*GOAL*. Please output exactly the lines of the material from the first through the line containing "square_stool('dark_high_stool', 'tall dark", and nothing more.
## begin
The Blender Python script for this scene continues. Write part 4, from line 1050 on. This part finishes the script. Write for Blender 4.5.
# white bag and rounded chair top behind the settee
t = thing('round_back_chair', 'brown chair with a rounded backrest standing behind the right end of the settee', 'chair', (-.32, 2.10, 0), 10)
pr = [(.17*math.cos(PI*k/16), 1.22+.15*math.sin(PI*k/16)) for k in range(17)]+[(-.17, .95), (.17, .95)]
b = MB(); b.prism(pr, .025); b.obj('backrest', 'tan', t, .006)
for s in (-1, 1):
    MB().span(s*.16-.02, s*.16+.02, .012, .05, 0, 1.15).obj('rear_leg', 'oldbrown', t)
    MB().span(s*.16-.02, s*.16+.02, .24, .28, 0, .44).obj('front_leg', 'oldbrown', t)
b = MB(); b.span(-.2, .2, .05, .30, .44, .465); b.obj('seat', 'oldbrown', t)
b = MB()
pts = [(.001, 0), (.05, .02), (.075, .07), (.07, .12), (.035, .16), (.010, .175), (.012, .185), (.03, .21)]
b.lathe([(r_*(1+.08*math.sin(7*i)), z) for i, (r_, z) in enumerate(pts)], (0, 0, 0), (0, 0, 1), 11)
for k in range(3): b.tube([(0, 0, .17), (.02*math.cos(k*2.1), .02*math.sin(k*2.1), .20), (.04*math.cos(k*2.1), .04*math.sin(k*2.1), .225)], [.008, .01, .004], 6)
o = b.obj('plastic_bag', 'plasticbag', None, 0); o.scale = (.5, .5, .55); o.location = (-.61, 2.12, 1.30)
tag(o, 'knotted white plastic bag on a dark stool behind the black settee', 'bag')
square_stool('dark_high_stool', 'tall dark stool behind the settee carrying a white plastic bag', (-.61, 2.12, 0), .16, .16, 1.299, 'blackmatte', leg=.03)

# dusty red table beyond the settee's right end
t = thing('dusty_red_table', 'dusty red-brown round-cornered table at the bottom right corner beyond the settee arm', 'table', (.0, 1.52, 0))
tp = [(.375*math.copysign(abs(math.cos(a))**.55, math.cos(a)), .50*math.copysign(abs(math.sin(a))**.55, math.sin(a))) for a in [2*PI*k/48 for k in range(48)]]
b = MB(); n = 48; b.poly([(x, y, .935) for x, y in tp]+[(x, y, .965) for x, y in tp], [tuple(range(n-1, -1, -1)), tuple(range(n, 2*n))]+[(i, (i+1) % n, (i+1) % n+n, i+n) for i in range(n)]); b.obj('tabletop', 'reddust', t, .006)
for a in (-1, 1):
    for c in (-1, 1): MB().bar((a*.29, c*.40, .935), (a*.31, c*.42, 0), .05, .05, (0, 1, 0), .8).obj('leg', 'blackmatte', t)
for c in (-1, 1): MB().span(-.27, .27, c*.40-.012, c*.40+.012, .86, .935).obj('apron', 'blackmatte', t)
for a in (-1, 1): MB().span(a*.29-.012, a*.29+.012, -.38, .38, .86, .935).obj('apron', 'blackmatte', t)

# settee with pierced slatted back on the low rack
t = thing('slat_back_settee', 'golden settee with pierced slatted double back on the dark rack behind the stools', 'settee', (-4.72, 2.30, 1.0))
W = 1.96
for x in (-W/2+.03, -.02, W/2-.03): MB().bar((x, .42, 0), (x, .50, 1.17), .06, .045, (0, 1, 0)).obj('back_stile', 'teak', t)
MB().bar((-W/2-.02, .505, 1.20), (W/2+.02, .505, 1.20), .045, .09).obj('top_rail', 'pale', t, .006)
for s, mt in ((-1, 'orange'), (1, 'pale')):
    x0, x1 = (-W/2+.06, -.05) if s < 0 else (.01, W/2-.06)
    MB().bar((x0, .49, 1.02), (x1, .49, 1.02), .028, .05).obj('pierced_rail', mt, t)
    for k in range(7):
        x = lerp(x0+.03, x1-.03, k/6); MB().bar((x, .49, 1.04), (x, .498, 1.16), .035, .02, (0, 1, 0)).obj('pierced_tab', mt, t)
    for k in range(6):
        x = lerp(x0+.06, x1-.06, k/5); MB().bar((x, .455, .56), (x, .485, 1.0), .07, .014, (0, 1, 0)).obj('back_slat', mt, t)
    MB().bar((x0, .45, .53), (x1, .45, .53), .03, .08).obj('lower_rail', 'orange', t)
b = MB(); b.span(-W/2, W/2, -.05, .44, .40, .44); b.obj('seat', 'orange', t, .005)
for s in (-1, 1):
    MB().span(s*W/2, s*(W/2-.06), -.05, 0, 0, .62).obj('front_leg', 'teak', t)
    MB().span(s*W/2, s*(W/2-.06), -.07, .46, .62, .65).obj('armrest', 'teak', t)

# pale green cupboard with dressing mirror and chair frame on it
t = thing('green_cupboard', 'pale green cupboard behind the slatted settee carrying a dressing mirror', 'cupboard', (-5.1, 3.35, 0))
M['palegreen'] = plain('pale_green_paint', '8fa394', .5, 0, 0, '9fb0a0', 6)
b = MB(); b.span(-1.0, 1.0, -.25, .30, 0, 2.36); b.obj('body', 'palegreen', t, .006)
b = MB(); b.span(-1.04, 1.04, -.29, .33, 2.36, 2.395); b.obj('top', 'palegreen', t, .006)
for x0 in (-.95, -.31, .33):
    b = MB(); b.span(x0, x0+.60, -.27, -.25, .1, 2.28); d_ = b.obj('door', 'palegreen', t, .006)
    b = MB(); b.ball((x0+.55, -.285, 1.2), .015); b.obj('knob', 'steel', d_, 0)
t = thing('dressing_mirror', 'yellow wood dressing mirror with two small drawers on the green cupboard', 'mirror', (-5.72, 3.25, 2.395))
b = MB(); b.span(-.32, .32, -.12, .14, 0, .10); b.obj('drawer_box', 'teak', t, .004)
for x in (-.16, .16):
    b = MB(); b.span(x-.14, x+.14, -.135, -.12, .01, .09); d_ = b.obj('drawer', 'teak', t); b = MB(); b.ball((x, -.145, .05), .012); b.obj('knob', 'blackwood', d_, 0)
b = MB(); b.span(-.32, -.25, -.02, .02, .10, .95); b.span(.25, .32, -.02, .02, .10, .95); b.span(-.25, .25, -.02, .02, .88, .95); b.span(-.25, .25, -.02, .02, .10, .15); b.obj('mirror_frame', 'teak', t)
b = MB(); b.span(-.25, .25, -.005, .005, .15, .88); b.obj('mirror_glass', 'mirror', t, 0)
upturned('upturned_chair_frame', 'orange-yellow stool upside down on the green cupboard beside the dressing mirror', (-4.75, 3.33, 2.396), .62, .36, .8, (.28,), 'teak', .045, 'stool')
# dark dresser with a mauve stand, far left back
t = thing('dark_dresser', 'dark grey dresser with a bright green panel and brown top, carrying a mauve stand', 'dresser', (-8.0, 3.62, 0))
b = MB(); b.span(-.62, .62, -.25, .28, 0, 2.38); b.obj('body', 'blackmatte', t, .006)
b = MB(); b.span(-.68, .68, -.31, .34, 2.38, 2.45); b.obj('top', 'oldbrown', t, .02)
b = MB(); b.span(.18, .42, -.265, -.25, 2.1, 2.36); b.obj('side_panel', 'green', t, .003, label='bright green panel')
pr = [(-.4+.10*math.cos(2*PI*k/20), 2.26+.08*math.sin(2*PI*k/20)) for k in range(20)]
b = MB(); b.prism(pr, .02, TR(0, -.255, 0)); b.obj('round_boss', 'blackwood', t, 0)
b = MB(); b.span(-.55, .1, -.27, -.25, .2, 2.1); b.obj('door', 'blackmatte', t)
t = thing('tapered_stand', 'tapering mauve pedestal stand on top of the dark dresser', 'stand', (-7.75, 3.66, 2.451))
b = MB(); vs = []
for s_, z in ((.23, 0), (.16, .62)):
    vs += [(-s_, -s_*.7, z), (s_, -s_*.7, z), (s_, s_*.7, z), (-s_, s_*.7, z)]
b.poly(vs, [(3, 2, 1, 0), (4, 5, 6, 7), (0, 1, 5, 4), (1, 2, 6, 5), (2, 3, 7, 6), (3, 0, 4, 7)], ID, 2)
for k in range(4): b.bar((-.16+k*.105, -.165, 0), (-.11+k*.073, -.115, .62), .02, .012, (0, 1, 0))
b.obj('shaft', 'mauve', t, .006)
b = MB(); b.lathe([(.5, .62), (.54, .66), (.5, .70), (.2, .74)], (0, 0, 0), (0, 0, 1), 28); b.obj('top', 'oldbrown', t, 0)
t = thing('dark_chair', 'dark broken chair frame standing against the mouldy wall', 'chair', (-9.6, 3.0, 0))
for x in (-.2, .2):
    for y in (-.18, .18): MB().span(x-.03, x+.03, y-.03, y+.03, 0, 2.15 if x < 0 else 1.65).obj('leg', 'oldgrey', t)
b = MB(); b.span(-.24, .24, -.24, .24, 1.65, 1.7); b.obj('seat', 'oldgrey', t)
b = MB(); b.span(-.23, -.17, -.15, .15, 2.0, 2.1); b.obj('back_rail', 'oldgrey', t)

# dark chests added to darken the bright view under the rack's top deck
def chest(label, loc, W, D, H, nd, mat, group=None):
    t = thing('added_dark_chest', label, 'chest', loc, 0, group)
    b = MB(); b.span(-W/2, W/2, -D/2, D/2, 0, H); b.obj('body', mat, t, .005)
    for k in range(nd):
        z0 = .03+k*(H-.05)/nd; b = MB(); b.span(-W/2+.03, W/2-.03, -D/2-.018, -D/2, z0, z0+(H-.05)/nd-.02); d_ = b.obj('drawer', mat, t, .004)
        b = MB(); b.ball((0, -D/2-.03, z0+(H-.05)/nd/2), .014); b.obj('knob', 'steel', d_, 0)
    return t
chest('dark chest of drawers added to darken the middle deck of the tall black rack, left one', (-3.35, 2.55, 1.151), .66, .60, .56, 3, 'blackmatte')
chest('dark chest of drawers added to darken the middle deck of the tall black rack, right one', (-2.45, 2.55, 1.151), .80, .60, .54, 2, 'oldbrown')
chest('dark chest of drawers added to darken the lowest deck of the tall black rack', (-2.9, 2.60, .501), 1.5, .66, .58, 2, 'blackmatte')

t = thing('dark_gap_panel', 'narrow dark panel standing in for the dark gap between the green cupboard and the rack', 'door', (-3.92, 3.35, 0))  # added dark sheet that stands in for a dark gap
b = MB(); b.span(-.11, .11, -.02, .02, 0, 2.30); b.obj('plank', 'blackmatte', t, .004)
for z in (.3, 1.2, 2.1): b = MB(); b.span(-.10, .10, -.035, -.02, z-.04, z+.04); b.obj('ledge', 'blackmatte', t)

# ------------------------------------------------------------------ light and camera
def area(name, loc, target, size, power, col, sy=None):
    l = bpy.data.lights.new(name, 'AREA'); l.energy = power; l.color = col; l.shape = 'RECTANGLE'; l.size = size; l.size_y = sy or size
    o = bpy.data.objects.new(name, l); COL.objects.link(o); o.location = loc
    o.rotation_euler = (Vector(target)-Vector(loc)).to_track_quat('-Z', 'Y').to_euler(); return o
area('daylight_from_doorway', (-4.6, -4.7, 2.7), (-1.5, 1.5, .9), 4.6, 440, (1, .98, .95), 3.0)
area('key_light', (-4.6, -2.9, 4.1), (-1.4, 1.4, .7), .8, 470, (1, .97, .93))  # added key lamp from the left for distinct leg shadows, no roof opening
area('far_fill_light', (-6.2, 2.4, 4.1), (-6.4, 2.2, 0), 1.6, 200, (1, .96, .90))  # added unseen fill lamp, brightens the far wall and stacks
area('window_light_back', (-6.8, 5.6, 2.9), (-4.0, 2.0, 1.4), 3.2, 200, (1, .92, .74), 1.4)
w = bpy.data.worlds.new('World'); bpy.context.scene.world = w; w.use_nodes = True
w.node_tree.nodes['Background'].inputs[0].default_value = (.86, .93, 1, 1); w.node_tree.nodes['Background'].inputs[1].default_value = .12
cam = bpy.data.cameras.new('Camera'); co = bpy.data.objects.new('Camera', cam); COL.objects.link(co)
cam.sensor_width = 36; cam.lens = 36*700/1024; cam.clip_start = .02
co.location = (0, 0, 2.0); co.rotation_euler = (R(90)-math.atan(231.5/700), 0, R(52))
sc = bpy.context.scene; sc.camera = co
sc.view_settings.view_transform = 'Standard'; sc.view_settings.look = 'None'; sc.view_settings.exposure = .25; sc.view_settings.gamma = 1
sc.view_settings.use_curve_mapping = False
## end
*TASK RESULT*.
The Blender Python script for this scene continues. Write part 4, from line 1050 on. This part finishes the script. Write for Blender 4.5.
# white bag and rounded chair top behind the settee
t = thing('round_back_chair', 'brown chair with a rounded backrest standing behind the right end of the settee', 'chair', (-.32, 2.10, 0), 10)
pr = [(.17*math.cos(PI*k/16), 1.22+.15*math.sin(PI*k/16)) for k in range(17)]+[(-.17, .95), (.17, .95)]
b = MB(); b.prism(pr, .025); b.obj('backrest', 'tan', t, .006)
for s in (-1, 1):
    MB().span(s*.16-.02, s*.16+.02, .012, .05, 0, 1.15).obj('rear_leg', 'oldbrown', t)
    MB().span(s*.16-.02, s*.16+.02, .24, .28, 0, .44).obj('front_leg', 'oldbrown', t)
b = MB(); b.span(-.2, .2, .05, .30, .44, .465); b.obj('seat', 'oldbrown', t)
b = MB()
pts = [(.001, 0), (.05, .02), (.075, .07), (.07, .12), (.035, .16), (.010, .175), (.012, .185), (.03, .21)]
b.lathe([(r_*(1+.08*math.sin(7*i)), z) for i, (r_, z) in enumerate(pts)], (0, 0, 0), (0, 0, 1), 11)
for k in range(3): b.tube([(0, 0, .17), (.02*math.cos(k*2.1), .02*math.sin(k*2.1), .20), (.04*math.cos(k*2.1), .04*math.sin(k*2.1), .225)], [.008, .01, .004], 6)
o = b.obj('plastic_bag', 'plasticbag', None, 0); o.scale = (.5, .5, .55); o.location = (-.61, 2.12, 1.30)
tag(o, 'knotted white plastic bag on a dark stool behind the black settee', 'bag')
square_stool('dark_high_stool', 'tall dark stool behind the settee carrying a white plastic bag', (-.61, 2.12, 0), .16, .16, 1.299, 'blackmatte', leg=.03)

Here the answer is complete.